While in college and for a few years after graduating, I lived with five of my best friends. We lived in a variety of dorm rooms, apartments, and houses. Initially, by deciding to live together, we thought we were signing up for a party. And at first, it was a party! We had people over to watch football on Sundays, had board game nights, threw celebrations, and in general cultivated a fun-loving and fulfilling community. And then our first big fight broke out over the mountain of dishes that weren’t done. Next, we squared off over the piles of undone laundry around the house. Afterward, there was a blow-up over the lack of “quiet hours” for those who needed to get up early for class or work the next morning. How could this be?! We were best friends! Who fights endlessly with their best friends?

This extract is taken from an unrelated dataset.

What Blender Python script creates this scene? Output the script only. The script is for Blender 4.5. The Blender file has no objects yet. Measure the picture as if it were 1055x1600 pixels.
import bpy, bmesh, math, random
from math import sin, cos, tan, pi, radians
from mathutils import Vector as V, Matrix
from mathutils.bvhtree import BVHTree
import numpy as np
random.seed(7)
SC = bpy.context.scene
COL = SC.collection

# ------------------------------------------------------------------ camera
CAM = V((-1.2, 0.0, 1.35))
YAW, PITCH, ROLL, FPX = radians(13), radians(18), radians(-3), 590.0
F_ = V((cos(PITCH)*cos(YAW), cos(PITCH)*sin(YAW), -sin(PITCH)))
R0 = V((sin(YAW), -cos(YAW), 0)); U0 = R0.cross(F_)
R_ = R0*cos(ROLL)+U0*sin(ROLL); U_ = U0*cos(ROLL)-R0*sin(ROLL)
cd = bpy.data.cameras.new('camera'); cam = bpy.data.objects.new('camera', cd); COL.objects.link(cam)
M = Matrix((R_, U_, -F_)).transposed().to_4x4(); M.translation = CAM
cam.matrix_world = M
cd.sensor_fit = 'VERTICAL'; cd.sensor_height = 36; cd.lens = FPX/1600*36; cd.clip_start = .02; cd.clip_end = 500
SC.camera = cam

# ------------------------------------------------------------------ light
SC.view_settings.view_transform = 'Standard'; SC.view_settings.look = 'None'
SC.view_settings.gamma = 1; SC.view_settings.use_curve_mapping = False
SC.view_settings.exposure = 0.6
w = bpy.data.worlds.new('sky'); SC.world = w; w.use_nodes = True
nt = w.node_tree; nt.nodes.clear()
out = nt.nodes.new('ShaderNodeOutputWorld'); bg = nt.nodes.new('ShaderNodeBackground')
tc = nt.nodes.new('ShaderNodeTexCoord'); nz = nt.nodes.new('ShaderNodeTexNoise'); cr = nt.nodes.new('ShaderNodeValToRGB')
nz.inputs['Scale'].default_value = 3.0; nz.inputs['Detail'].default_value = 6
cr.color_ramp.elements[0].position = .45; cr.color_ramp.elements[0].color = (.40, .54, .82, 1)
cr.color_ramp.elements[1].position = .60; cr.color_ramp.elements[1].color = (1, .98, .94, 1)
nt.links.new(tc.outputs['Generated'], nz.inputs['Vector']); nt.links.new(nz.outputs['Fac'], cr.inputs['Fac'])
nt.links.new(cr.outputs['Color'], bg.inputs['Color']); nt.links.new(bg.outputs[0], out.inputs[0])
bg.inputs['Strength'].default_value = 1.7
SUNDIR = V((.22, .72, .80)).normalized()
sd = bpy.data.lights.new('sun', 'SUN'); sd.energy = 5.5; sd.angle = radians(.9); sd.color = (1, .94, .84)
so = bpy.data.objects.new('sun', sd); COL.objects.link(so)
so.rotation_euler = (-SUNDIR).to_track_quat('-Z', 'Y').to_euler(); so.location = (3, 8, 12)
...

The party we thought we’d signed up for turned into a nightmare of our own doing. The people we thought we were turned out to only be the tip of the iceberg. We had a whole host of irresponsible habits, inconsiderate practices, and immature mindsets to work through. The work that we had resisted while in childhood now became everyone else’s problem to navigate.

When this became apparent to each of us, we initially despaired! Plans to move out, go our separate ways, or renegotiate our leases began to surface in each of our minds. And yet, we realized even if we were to move on or out of each others’ lives we would always have to work through the issues rising in each of us. Paul admonishes the Philippians in 1:28, “striving together as one for the faith of the gospel.” To a community beset on every side with the looming prospect of persecution and likewise threatened from within by warring egos and divisions, Paul exhorts them to strive together. This suggests an ongoing, ever-present struggle, both with one another and with the futility of life. In this life, there will never be an end to the issues we face, the struggles we have with one another, and the evils that seek to undermine the work God would do through us.

May we admit we’re never anything but beginners, and commit to strive together, as imperfectly as we presently are, toward that which God has called us heavenward in Christ Jesus.